RECORDED DATA -
::::::

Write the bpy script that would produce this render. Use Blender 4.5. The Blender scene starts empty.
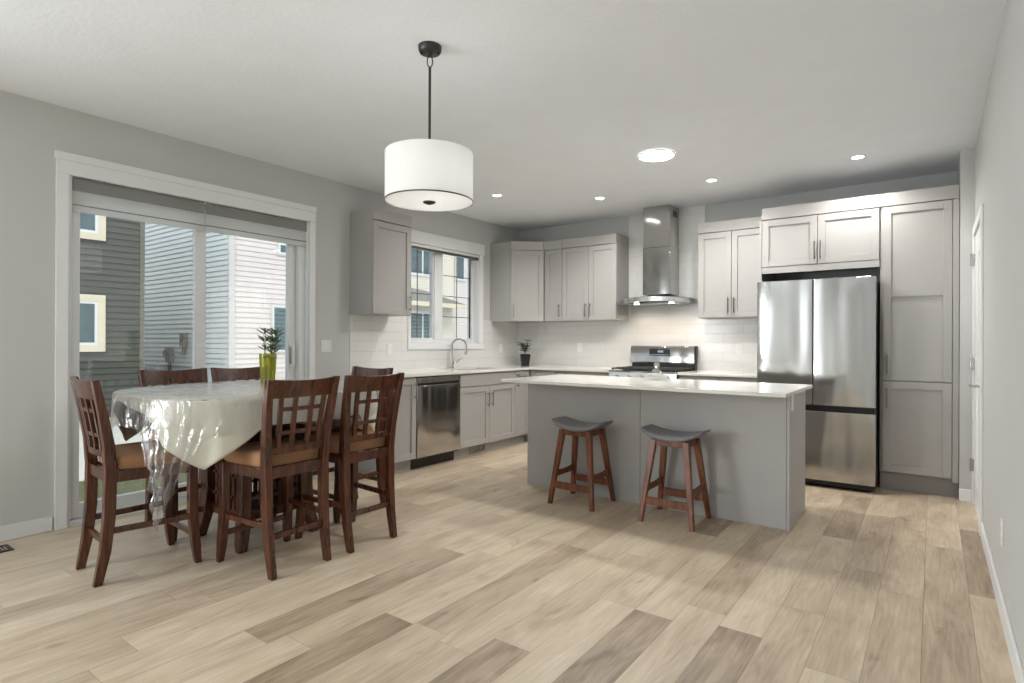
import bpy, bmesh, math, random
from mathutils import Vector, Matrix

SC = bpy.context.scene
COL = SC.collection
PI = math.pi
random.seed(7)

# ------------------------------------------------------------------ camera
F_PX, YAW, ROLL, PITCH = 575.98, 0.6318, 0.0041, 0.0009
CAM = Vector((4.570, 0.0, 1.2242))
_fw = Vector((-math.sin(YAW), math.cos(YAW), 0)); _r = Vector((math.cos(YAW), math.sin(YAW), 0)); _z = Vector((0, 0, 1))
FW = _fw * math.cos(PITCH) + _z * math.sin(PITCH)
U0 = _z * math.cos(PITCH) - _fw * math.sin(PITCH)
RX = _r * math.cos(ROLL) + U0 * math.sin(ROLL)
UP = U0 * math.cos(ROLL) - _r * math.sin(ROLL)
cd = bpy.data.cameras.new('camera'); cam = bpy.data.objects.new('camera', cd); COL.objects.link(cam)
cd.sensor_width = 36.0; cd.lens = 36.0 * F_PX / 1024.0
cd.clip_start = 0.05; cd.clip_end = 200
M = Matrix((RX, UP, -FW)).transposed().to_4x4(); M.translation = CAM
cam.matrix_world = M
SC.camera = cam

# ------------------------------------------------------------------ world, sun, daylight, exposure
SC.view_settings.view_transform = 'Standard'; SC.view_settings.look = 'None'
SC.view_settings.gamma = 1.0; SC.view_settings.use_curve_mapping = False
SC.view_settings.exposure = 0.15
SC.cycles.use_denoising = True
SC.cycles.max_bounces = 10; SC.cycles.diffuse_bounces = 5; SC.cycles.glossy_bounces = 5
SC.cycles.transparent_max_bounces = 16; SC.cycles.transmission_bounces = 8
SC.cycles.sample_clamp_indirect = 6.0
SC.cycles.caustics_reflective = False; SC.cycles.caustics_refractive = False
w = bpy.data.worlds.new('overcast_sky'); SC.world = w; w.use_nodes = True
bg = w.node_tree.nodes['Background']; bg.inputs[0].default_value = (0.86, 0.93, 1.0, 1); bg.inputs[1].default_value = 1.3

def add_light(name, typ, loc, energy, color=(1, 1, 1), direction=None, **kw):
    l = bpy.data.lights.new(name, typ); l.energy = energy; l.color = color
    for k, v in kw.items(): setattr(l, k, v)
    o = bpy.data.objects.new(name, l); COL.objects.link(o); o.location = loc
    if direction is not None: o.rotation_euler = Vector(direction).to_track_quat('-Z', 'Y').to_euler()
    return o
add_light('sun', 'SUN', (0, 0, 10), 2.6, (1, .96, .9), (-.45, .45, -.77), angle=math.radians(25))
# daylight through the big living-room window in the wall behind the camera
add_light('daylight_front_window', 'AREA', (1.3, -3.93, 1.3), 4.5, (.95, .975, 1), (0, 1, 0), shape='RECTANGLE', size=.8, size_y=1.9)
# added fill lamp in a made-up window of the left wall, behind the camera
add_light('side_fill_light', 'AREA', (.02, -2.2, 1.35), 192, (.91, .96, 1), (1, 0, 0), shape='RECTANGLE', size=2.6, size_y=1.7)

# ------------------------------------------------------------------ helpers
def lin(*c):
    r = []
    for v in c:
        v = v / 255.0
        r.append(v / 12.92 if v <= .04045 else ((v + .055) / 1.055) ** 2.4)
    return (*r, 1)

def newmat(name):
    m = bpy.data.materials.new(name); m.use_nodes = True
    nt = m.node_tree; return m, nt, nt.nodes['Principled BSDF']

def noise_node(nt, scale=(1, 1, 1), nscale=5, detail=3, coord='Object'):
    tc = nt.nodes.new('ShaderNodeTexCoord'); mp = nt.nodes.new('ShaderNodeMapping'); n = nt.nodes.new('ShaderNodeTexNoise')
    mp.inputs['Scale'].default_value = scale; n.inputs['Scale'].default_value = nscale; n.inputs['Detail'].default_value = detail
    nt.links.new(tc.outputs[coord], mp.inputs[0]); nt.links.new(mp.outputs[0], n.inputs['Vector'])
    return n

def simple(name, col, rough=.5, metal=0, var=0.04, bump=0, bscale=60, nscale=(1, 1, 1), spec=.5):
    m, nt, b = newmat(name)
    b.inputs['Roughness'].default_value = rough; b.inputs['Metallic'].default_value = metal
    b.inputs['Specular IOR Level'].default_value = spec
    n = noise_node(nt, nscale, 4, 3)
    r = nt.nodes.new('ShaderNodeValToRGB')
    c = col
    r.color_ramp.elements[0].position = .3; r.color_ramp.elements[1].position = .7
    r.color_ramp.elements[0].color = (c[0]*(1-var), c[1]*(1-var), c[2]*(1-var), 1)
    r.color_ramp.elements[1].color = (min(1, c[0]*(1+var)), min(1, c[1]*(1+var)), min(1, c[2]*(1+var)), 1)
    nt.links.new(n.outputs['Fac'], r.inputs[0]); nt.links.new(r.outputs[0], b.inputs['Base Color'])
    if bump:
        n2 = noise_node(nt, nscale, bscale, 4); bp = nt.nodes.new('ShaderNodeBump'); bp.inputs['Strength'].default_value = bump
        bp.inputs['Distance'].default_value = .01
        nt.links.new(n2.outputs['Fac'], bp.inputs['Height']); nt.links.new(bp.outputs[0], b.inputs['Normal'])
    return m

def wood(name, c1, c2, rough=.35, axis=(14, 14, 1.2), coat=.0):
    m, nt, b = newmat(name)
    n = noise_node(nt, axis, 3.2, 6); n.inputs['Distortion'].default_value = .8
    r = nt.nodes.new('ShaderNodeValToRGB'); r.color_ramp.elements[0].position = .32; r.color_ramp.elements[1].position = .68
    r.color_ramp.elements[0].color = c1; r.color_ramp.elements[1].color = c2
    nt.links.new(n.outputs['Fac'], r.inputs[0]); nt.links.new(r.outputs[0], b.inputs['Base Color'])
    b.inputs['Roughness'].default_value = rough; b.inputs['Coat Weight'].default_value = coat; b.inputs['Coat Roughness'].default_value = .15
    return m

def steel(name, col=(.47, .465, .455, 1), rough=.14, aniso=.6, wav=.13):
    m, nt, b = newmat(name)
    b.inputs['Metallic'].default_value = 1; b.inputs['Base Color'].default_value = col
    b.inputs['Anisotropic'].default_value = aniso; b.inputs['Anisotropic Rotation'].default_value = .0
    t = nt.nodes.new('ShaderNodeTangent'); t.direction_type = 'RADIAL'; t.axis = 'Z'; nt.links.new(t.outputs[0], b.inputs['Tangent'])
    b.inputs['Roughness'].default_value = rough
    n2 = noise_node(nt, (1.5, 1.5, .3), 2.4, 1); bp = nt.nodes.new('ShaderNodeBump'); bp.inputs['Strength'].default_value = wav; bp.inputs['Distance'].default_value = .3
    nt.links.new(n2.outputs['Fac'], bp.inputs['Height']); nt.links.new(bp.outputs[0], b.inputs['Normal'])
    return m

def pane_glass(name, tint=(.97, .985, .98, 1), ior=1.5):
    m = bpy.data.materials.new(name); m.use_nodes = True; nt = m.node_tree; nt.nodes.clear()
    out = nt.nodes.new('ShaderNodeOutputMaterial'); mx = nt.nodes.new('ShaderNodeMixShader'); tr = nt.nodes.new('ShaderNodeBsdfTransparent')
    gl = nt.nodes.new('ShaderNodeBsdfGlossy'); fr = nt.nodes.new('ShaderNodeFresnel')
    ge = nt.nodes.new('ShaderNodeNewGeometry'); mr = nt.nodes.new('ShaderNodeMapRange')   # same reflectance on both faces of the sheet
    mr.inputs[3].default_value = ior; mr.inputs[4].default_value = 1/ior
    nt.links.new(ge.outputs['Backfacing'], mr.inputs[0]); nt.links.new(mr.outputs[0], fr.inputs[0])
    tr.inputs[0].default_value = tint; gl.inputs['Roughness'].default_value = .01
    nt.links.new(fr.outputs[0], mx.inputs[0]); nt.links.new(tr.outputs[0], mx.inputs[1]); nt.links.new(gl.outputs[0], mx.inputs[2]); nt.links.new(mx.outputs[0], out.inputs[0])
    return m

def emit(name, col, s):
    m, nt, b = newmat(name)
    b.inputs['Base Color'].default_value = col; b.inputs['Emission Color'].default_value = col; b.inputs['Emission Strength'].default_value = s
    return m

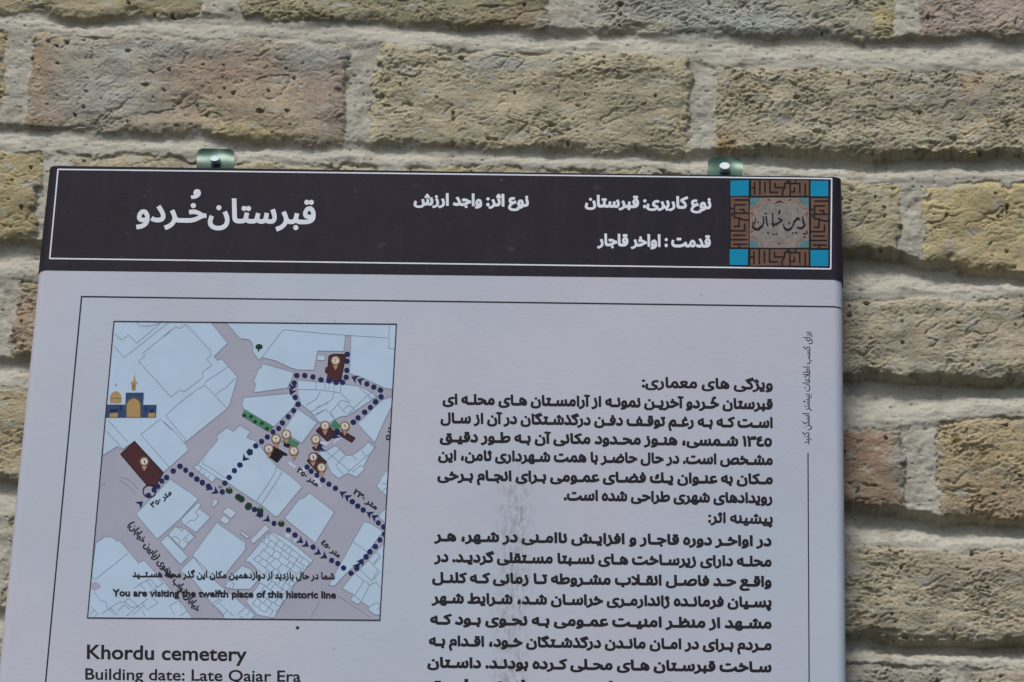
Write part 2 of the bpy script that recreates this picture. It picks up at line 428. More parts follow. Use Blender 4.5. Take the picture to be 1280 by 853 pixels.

::::::

Extract, word for word, each line from the top of the data down to and including the line with "random.seed(7)"; skip the pictures.

CORRECT RESPONSE -
Write the bpy script that would produce this render. Use Blender 4.5. The Blender scene starts empty.
import bpy, bmesh, math, random
from mathutils import Vector, Matrix

SC = bpy.context.scene
COL = SC.collection
PI = math.pi
random.seed(7)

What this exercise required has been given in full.